WHAT IS ASKED: Tell how many lines contain the word "scene". Reply with the number only.

------ DATASET EXCERPT

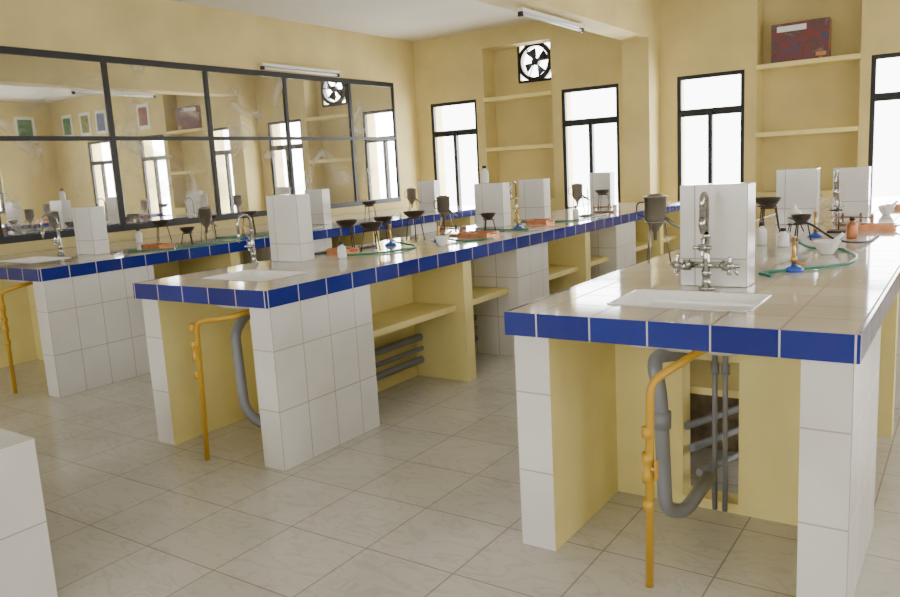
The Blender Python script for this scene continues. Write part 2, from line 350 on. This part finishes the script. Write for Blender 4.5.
# right bench
pedestal(-.98,-.72,3.10,3.23,.40); tap(-.855,3.03,1.0,H=.37,r=.03)
pedestal(-1.17,-.91,5.85,6.0,.38); pedestal(-.90,-.66,6.5,6.62,.36); tap(-.80,6.0,.95,False,H=.37,r=.06)
cup(-1.31,3.76,.4,.2); bowl_tripod(-1.04,4.95,.19,.08); bunsen(-.64,3.58); mortar(-.60,4.2)
hose([(-.69,3.38),(-.72,3.42),(-.74,3.47),(-.56,3.66),(-.46,3.84),(-.46,4.1),(-.56,4.36),(-.70,4.40),(-.76,4.38,.03)])
hose([(-.90,4.86,.12),(-.74,4.62,.10),(-.60,4.52,.03),(-.48,4.7,0),(-.46,5.1,0)],BLKR)
flask(-.95,5.3); bottle(-.98,4.55); bottle(-1.02,4.42,h=.09); bottle(-.86,4.5,h=.1,r=.032)
woodstand(-.66,5.75); clampstand(-.70,5.3,.2); bowl_tripod(-.82,4.78,.10,.055); bowl_tripod(-1.15,5.5,.14,.07)
tray(-.50,5.45,.1,.07); bunsen(-.78,5.0); bottle(-.58,4.95,h=.12,r=.03,mat=COP); mortar(-.55,6.6,.055); cup(-1.15,6.9,.6,.16)
bottle(-1.1,4.75,h=.11,r=.026); tray(-.5,7.2,.11,.08)
# middle bench
pedestal(-3.67,-3.41,3.42,3.54,.41); tap(-3.67,3.28,.85,False,H=.36,r=.06)
pedestal(-3.60,-3.32,5.75,5.88,.37); bottle(-3.53,5.82,z=Z+.371,h=.15,r=.035,name="wash_bottle")
pedestal(-3.60,-3.34,6.55,6.68,.37); tap(-3.55,6.4,.9,False,H=.40,r=.06)
pedestal(-3.52,-3.28,8.0,8.12,.38)
cup(-3.62,5.3,.5,.16); cup(-3.3,7.2,.2,.16)
for q in ((-3.62,4.1,.15,.075),(-3.32,4.0,.14,.08),(-3.42,4.62,.17,.08),(-3.62,4.5,.14,.07),(-3.2,7.6,.16,.08),(-3.2,5.3,.10,.06)): bowl_tripod(*q,rot=q[0]*7)
tray(-3.08,4.95); woodstand(-3.36,5.02); woodstand(-3.05,7.3); tray(-3.12,6.03,.1,.08); tray(-3.45,3.85,.09,.06)
bunsen(-3.42,4.32); bunsen(-3.1,5.6); bunsen(-3.2,4.6); bottle(-3.28,3.65,h=.1); bottle(-3.0,6.5,h=.12); clampstand(-3.05,6.85,.25); mortar(-3.0,4.35,.045)
hose([(-3.34,3.72),(-3.22,3.8),(-3.1,4.0),(-3.15,4.25),(-3.37,4.31,.02)]); hose([(-3.45,5.5),(-3.35,5.48),(-3.1,5.42),(-2.95,5.48),(-3.03,5.58,.02)]); hose([(-3.62,3.7),(-3.58,3.9),(-3.50,4.0),(-3.5,4.25)],BLKR)
hose([(-3.45,6.3),(-3.3,6.25),(-2.95,6.25),(-2.9,6.6),(-2.9,7.0)]); hose([(-3.15,4.59,.02),(-3.0,4.6),(-2.88,4.7),(-2.87,4.82)])
# left bench
pedestal(-5.93,-5.69,3.48,3.61,.37); tap(-6.06,3.42,.9,False,H=.36,r=.07)
pedestal(-5.95,-5.7,6.1,6.22,.37); tap(-6.02,5.95,.9,False,H=.38,r=.06)
pedestal(-5.7,-5.45,7.8,7.92,.38)
cup(-5.6,4.5,.5,.16); cup(-5.35,7.2,.5,.18)
for q in ((-5.6,5.0,.17,.08),(-5.45,4.18,.10,.06),(-5.5,5.5,.14,.07),(-5.4,6.5,.16,.08),(-6.1,4.4,.14,.08),(-6.15,5.0,.14,.07)): bowl_tripod(*q,rot=q[1]*5)
tray(-5.55,3.95,.12,.07); woodstand(-5.35,5.2); bottle(-6.2,3.9); bottle(-6.3,4.3); bunsen(-5.35,4.7)
hose([(-5.6,3.72),(-5.4,3.75),(-5.27,4.0),(-5.28,4.5),(-5.3,4.68,.02)]); hose([(-5.75,4.7),(-5.45,4.85),(-5.24,5.0),(-5.22,5.35),(-5.35,5.7)])
# ---------------------------------------------------------------- pipes under benches
def gas(pts,zv,name="gas_pipe"):
    b=B(name); b.tube(fillet(pts,.05),.0135,GAS,12)
    x,y=pts[-1][0],pts[-1][1]
    b.lathe([(0,-.05),(.02,-.05),(.021,-.02),(.017,-.015),(.017,.015),(.021,.02),(.02,.05),(0,.05)],(x,y,zv),GAS,12)
    b.lathe([(0,-.018),(.019,-.018),(.019,.018),(0,.018)],(x,y,zv-.13),GAS,12); b.lathe([(0,-.018),(.019,-.018),(.019,.018),(0,.018)],(x,y,zv+.12),GAS,12)
    b.tube([(x,y,zv),(x+.03,y-.01,zv)],.008,BRS,8); b.box(x+.028,x+.034,y-.018,y+.002,zv-.035,zv+.03,GAS); b.done()
gas([(-.56,2.70,.80),(-.72,2.52,.79),(-.84,2.345,.71),(-.85,2.345,0)],.42)
gas([(-2.93,2.68,.79),(-2.99,2.48,.76),(-3.21,2.455,.73),(-3.24,2.455,0)],.58)
gas([(-5.45,2.85,.79),(-5.46,2.71,.77),(-5.64,2.71,.73),(-5.64,2.71,0)],.5)
b=B("waste_pipe"); b.tube([(-.87,2.79,.728),(-.87,2.79,.69)],.03,PVC,14); b.tube(fillet([(-.87,2.79,.70),(-.93,2.62,.72),(-.895,2.60,.60),(-.88,2.60,.16),(-.84,2.70,.12),(-.80,2.88,.20)],.06),.026,PVC,14)
b.lathe([(0,-.03),(.033,-.03),(.033,.03),(0,.03)],(-.89,2.60,.5),PVC,14); b.done()
b=B("water_pipe")
for x in (-.81,-.77): b.tube([(x,2.985,.81),(x,2.985,.02)],.010,PVC,10); b.lathe([(0,-.02),(.016,-.02),(.016,.02),(0,.02)],(x,2.985,.6),PVC,10)
b.tube([(-.9,2.99,.70),(-.7,2.99,.70)],.010,PVC,10); b.done()
b=B("waste_pipe"); b.tube(fillet([(-3.24,2.89,.728),(-3.17,2.72,.70),(-3.15,2.64,.64),(-3.11,2.62,.24),(-3.03,2.66,.15),(-2.97,2.75,.15)],.06),.026,PVC,14); b.done()
# near-left tiled platform
b=B("tiled_platform"); b.box(-3.9,-2.60,-.4,1.29,0,.6,WT,uo=(-2.6,1.29,0)); b.done(.004)
# exhaust fan
b=B("exhaust_fan"); yy=D+.01
b.lathe([(FR*.86,-.05),(FR*1.08,-.05),(FR*1.08,.03),(FR*.86,.03),(FR*.86,-.05)],(FX,yy,FZ),BLK,36,axis=(0,1,0))
b.lathe([(0,-.06),(.04,-.055),(.05,-.02),(.05,.04),(0,.045)],(FX,yy,FZ),BLK,20,axis=(0,1,0))
for k in range(4):
    a=.4+k*math.pi/2; base=len(b.v)
    for rr,da,dy in ((.04,-.25,.02),(.04,.35,-.02),(.12,-.34,.03),(.12,.46,-.02),(.19,-.3,.03),(.19,.45,-.015)):
        b.v.append((FX+rr*math.cos(a+da),yy+dy,FZ+rr*math.sin(a+da)))
    b.face([base,base+1,base+3,base+2],BLK); b.face([base+2,base+3,base+5,base+4],BLK)
for k in range(3):
    a=.1+k*2.094; b.tube([(FX+.04*math.cos(a),yy-.04,FZ+.04*math.sin(a)),(FX+FR*.9*math.cos(a),yy-.04,FZ+FR*.9*math.sin(a))],.008,BLK,6)
for k in (-1,1):
    b.box(FX-FR*1.1,FX+FR*1.1,yy-.03,yy-.012,min(FZ+k*FR*.98,FZ+k*FR*1.12),max(FZ+k*FR*.98,FZ+k*FR*1.12),BLK); b.box(min(FX+k*FR*.98,FX+k*FR*1.12),max(FX+k*FR*.98,FX+k*FR*1.12),yy-.03,yy-.012,FZ-FR,FZ+FR,BLK)
b.done()
# tube lights
em=simple("tube_glass",(.85,.85,.82),.3)
def tubelight(x,y0,y1,z,wall=False):
    b=B("tube_light")
    b.box(x-.03,x+.03,y0,y1,z+.02,z+.05,PLA); b.box(x-.02,x+.02,y0,y0+.03,z-.02,z+.02,BLK); b.box(x-.02,x+.02,y1-.03,y1,z-.02,z+.02,BLK)
    b.tube([(x,y0+.03,z),(x,y1-.03,z)],.013,em,12)
    if not wall:
        for y in (y0+.25,y1-.25): b.tube([(x,y,z+.05),(x,y,HC-.45)],.006,BLK,6)
    b.done()
tubelight(-3.36,6.25,7.55,2.70)
tubelight(XL+.06,6.4,7.69,2.64,True)
# printed box standing in the niche, tilted slightly
m,nt,bs=newmat("model_box_print"); v=nt.nodes.new("ShaderNodeTexNoise"); v.inputs["Scale"].default_value=7; v.inputs["Detail"].default_value=4; v.inputs["Distortion"].default_value=1.2; tc=nt.nodes.new("ShaderNodeTexCoord"); nt.links.new(tc.outputs["Object"],v.inputs["Vector"])
r=nt.nodes.new("ShaderNodeValToRGB"); e=r.color_ramp.elements; e[0].color=(.03,.06,.13,1); e[0].position=.35; e[1].color=(.22,.16,.10,1); e[1].position=.7; e.new(.48).color=(.20,.035,.03,1); e.new(.58).color=(.08,.05,.06,1)
nt.links.new(v.outputs["Fac"],r.inputs[0]); nt.links.new(r.outputs[0],bs.inputs["Base Color"])
b=B("printed_cardboard_box"); b.box(-1.96,-1.37,9.43,9.52,2.361,2.77,m,fm={"+x":WOOD,"+z":WOOD,"-x":WOOD}); b.box(-1.90,-1.60,9.427,9.43,2.68,2.74,PLA); b.box(-1.50,-1.40,9.427,9.43,2.39,2.43,COP); ob=b.done(.003); ob.rotation_euler=(0,0,-.05)
# ---------------------------------------------------------------- lights
def area(name,loc,rot,sx,sy,p,col=(1,.98,.96)):
    l=bpy.data.lights.new(name,'AREA'); l.shape='RECTANGLE'; l.size=sx; l.size_y=sy; l.energy=p; l.color=col
    o=bpy.data.objects.new(name,l); bpy.context.collection.objects.link(o); o.location=loc; o.rotation_euler=rot
for a,c in wins: area("daylight",((a+c)/2,D+.12,1.6),(-math.pi/2,0,0),1.1,2.0,105,(.97,.98,1))
area("daylight",(FX,D+.2,FZ),(-math.pi/2,0,0),.6,.6,20)
for a,c in rw: area("daylight",(XR+.25,(a+c)/2,1.65),(0,math.pi/2,0),1.5,1.5,14)
for a,c in bw: area("daylight",((a+c)/2,YN-.25,1.65),(math.pi/2,0,0),1.5,1.5,22)
w=bpy.data.worlds.new("World"); bpy.context.scene.world=w; w.use_nodes=True; w.node_tree.nodes["Background"].inputs[0].default_value=(.97,.98,1,1); w.node_tree.nodes["Background"].inputs[1].default_value=10.5
# ---------------------------------------------------------------- camera
c=bpy.data.cameras.new("camera"); co=bpy.data.objects.new("camera",c); bpy.context.collection.objects.link(co)
c.sensor_width=36; c.lens=779.6/900*36; c.clip_start=.05
y,t,r=[math.radians(a) for a in (34.23,-9.51,-3.15)]
M=Matrix.Rotation(y,4,'Z')@Matrix.Rotation(math.pi/2+t,4,'X')@Matrix.Rotation(r,4,'Z')
M.translation=(0,0,1.42); co.matrix_world=M
bpy.context.scene.camera=co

------------

EXERCISE RESPONSE: 3